Reputation: 2834
I'm trying to get all the nodes from a HTML document using Nokogiri.
I have this HTML:
<html>
<body>
<h1>Header1</h1>
<h2>Header22</h2>
<ul>
<li>Li1</li>
<ul>
<li>Li1</li>
<li>Li2</li>
</ul>
</ul>
</body>
</html>
String version:
string_page = "<html><body><h1>Header1</h1><h2>Header22</h2><ul><li>Li1</li><ul><li>Li1</li><li>Li2</li></ul></ul></body></html>"
I created an object:
page = Nokogiri.HTML(string_page)
And I was trying to traverse it:
result = []
page.traverse { |node| result << node.name unless node.name == "text" }
=> ["html", "h1", "h2", "li", "li", "li", "ul", "ul", "body", "html", "document"]
But what I don't like is the order of elements.
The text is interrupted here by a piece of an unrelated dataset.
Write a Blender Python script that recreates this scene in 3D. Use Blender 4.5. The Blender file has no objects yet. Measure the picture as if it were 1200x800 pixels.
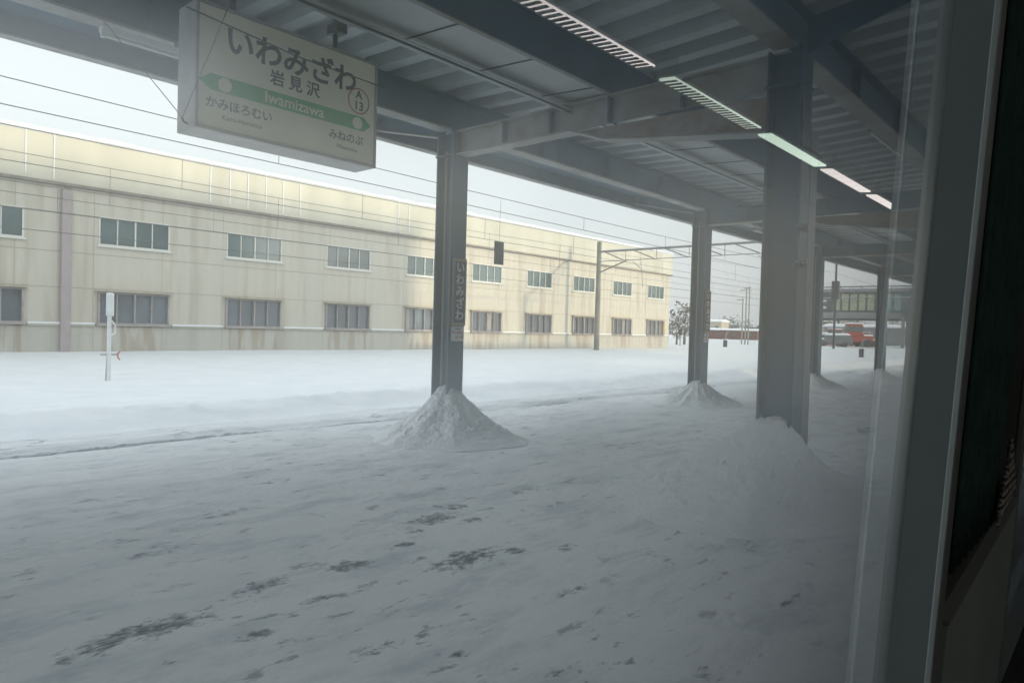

I need to have an array with same order as they appear:
["html", "body", "h1", "h2", "ul", "li", "ul", "li", "li" ]
I don't need closing tags.
Does anybody have a better solution to accomplish this?
Upvotes: 6
Views: 3526
Reputation: 160551
If you want to see the nodes in order, use a XPath selector like '*'
which means "everything", starting from the root node:
require 'nokogiri'
string_page = "<html><body><h1>Header1</h1></body></html>"
doc = Nokogiri::HTML(string_page)
doc.search('*').map(&:name)
# => ["html", "body", "h1"]
But, we don't normally care to iterate over every node, nor do we usually want to. We want to find all nodes of a certain type, or individual nodes, so we look for landmarks in the markup and go from there:
doc.at('h1').text # => "Header1"
or:
html = "<html><body><table><tr><td>cell1</td></tr><tr><td>cell2</td></tr></h1></body></html>"
doc = Nokogiri::HTML(html)
doc.search('table tr td').map(&:text) # => ["cell1", "cell2"]
or:
doc.search('tr td').map(&:text) # => ["cell1", "cell2"]
or:
doc.search('td').map(&:text) # => ["cell1", "cell2"]
Note: there's no reason to use a longer sample HTML string; It just clutters up the question so use a minimal example.
See "How to avoid joining all text from Nodes when scraping" also.